Mix powdered tempura paint and vegetable oil in a clear, clean soda bottle. Combine food coloring and water in a disposable cup; this is then poured into the plastic bottle and the cap secured with super glue or a hot-glue gun. The children can help in funneling the colors into the bottle but the teacher always handles the gluing. The children shake the bottle, combining the colored oil and water to create a new color that separates quickly again for more color-mixing play. To create one shaker for each student, use clear, glass baby food jars and a smaller amount of oil and water.

Ice Cube Colors

Freeze watered-down tempura paint in an inexpensive ice cube tray; black, white and the primary colors should all be represented.
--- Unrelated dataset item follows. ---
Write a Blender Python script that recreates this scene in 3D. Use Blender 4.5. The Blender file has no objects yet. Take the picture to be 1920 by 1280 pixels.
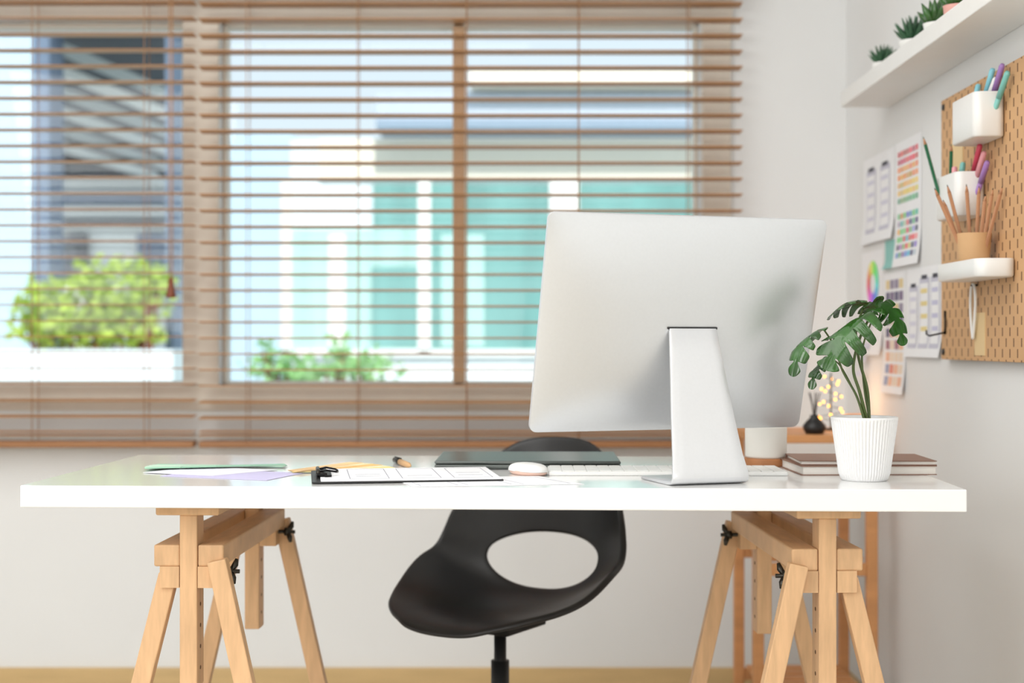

Allow the children to experiment with all five ice cube colors on a piece of thick construction paper, mixing them as they rub them across the art surface. The students then identify the colors they each have created such as pink, baby blue, lavender, orange and lime green.

Coffee Filter Mixing

Due to the absorbent nature of coffee filters, they represent one of the most efficient color-mixing materials. Using water dyed with nontoxic food coloring, each child can dab a small sponge, straw or eye dropper into the colors and place the drops of water onto the coffee filter next to one another. It may take a few moments for the colors to spread through the coffee filter but each primary color mixes with one another to create a colorful marbled effect.